Where I Stand — Mike O’Callaghan: President should act now
Tuesday, Nov. 25, 2003 | 8:46 a.m.
"60 MINUTES" ON CBS Sunday night shined light on a subject matter too often pushed aside by our military and political leaders. Nevada's Sen. Harry Reid has been waging his own war in efforts to change what has become a national embarrassment. Our returning prisoners of war have been forgotten or sold out in the market of truces and peace agreements since the late 1940s until now.
Let's take a look at our shameful acts following World War II. Our diplomats sold the rights of the American POWs to sue Japan after being held for more than three years and being used as slave laborers. The few thousand who survived and came home were rewarded with $1 a day for pay. Even today the less than 5,000 remaining survivors have been blocked by our White House, Department of Justice and Department of State from suing the wealthy Japanese corporations that used them. Yes, the same corporations that sell Americans billions of dollars of their goods every year.
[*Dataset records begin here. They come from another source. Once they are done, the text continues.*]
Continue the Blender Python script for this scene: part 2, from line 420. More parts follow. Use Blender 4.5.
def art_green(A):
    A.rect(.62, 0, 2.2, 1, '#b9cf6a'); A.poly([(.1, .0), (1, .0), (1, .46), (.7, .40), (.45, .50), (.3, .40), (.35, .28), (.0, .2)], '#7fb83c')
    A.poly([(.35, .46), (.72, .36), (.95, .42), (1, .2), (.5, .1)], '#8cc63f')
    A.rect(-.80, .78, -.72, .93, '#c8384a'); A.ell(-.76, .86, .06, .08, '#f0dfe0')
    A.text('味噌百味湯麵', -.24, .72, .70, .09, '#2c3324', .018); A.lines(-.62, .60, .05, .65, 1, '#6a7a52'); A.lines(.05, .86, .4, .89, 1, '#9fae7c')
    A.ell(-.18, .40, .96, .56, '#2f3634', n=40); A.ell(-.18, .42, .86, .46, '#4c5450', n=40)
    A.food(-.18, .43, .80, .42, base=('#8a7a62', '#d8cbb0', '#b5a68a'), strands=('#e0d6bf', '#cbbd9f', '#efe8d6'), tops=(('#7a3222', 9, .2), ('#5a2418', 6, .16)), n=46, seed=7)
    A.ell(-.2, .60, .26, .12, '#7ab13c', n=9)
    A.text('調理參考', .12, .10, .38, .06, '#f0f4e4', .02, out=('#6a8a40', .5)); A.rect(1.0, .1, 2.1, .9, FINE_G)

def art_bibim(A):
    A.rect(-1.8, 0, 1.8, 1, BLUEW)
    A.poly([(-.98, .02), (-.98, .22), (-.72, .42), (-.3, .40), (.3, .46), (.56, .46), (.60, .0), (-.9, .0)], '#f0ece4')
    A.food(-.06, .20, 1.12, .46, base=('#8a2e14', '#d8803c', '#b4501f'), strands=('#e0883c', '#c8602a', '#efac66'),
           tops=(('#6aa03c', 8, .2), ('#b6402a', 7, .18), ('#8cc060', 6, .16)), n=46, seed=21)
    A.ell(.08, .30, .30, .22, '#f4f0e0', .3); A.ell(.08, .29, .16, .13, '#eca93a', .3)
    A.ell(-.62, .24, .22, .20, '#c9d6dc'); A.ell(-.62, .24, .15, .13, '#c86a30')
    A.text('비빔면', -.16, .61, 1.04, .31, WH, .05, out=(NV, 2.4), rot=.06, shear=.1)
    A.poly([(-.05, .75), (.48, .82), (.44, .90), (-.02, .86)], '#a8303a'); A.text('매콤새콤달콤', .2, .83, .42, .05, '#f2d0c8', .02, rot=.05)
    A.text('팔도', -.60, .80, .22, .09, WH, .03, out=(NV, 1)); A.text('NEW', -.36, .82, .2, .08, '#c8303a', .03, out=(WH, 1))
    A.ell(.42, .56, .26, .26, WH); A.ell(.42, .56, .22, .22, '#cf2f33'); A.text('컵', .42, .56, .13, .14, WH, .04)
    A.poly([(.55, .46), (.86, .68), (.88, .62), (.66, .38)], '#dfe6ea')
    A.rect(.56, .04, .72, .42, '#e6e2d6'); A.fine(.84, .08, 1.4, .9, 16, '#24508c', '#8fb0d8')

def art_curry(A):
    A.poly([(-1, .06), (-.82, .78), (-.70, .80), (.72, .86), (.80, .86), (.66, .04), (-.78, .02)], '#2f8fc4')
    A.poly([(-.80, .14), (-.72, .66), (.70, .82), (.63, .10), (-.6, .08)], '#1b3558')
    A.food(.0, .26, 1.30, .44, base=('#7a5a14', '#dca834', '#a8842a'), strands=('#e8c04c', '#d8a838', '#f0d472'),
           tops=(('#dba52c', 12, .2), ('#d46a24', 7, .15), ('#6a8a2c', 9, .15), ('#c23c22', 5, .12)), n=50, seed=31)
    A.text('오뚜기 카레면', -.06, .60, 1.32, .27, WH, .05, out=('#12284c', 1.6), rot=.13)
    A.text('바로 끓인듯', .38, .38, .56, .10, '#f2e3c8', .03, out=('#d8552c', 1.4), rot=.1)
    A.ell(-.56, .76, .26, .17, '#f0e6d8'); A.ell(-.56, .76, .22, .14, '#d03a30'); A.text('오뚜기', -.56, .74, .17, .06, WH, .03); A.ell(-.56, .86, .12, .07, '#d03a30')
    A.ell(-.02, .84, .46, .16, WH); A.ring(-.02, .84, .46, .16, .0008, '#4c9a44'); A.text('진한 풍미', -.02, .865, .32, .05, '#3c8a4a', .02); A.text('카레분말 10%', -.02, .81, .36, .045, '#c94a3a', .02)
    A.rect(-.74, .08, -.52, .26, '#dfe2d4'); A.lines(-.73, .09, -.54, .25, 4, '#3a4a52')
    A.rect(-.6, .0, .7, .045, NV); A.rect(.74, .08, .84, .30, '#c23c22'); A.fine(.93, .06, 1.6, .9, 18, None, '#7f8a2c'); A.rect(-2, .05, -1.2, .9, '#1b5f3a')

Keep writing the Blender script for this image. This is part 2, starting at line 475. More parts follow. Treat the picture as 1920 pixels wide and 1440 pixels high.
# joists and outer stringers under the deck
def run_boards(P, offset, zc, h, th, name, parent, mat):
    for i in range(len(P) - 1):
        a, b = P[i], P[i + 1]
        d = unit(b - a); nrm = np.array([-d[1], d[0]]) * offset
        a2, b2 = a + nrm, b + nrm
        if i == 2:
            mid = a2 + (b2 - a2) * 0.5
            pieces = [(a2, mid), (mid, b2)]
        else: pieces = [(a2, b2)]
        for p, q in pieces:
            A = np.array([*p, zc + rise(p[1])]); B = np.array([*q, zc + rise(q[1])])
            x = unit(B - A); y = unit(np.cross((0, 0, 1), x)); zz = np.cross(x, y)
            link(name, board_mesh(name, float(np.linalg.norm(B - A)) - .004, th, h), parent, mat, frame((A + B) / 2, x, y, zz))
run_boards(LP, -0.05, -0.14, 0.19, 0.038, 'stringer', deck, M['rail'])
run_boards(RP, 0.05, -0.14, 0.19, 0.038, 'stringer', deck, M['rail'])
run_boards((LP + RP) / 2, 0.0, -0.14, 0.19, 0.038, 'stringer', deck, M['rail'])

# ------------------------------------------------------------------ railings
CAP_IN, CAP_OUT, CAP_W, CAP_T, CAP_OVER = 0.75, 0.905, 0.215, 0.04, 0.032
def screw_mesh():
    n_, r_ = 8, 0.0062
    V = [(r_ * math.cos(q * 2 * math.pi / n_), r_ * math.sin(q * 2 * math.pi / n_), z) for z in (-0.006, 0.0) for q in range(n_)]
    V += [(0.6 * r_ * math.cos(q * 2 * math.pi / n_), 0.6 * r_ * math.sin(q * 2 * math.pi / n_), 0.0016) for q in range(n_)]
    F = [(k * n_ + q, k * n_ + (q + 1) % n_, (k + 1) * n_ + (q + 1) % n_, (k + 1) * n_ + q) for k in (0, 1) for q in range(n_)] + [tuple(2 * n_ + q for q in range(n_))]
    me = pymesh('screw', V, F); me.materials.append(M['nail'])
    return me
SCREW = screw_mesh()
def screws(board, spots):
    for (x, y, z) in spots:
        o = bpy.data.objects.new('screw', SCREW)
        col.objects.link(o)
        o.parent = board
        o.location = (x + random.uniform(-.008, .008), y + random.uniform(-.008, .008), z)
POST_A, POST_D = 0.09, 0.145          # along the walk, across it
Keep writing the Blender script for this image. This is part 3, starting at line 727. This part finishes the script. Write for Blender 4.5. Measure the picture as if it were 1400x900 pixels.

Is this just the administration of President George W. Bush? No. President Bill Clinton, George H. W. Bush and Ronald Reagan also participated in blocking the former POWs from receiving justice. This has all been done in the name of international diplomacy and our original selling out of these Americans following WW II. There are experts in international law who believe that governments cannot forfeit the rights of its citizens where violations of human rights are involved. This legal interpretation has been rejected by several presidents and their Justice and State departments.
This situation didn't get much better when a truce was signed in 1953 with North Korea. President Dwight D. Eisenhower knew that more than 900 U.S. servicemen captured in Korea had been sent to the U.S.S.R. Philip Corso, an intelligence officer for the National Security Council, told a Senate committee that the commander in chief agreed that "the POWs should be given up for dead because the Soviets would never relinquish them." There are still several thousand Americans missing from that war.
Finally, even Congress got fed up with this nonsense and passed a law which allows American victims of terrorism to sue a small group of nations that promote or tolerate these activities. Among those listed was Iraq and this has been used by 17 American POWs brutalized when captured in the first Persian Gulf War. They targeted the Iraqi assets frozen by the U.S. from which $95 million had already been paid to American civilians used as human shields by Saddam Hussein in 1991.
Last April the president was given power to void all laws concerning Iraq and Bush used it to block the payments of almost $1 billion a court had awarded to the 17 former POWs and their families. Not only was the payment blocked, but the Treasury Department and other federal agencies refuse to even discuss their actions. The money is to be used to rebuild the country that had tortured them.
Sunday night, on television, four of those POWs were more than reasonable when saying that they would even settle for less than the awards if the remainder were used for future POWs. If the president has already spent those dollars they are willing to wait for the dollars made available when Iraq again produces large quantities of its vast oil reserves. What they really want is an end to our leaders protecting the governments that brutalized American prisoners.
The first step toward this end can only be taken by our president enforcing, rather than denying, the original court awards made to these former POWs.
There can be no better time than now for him to act.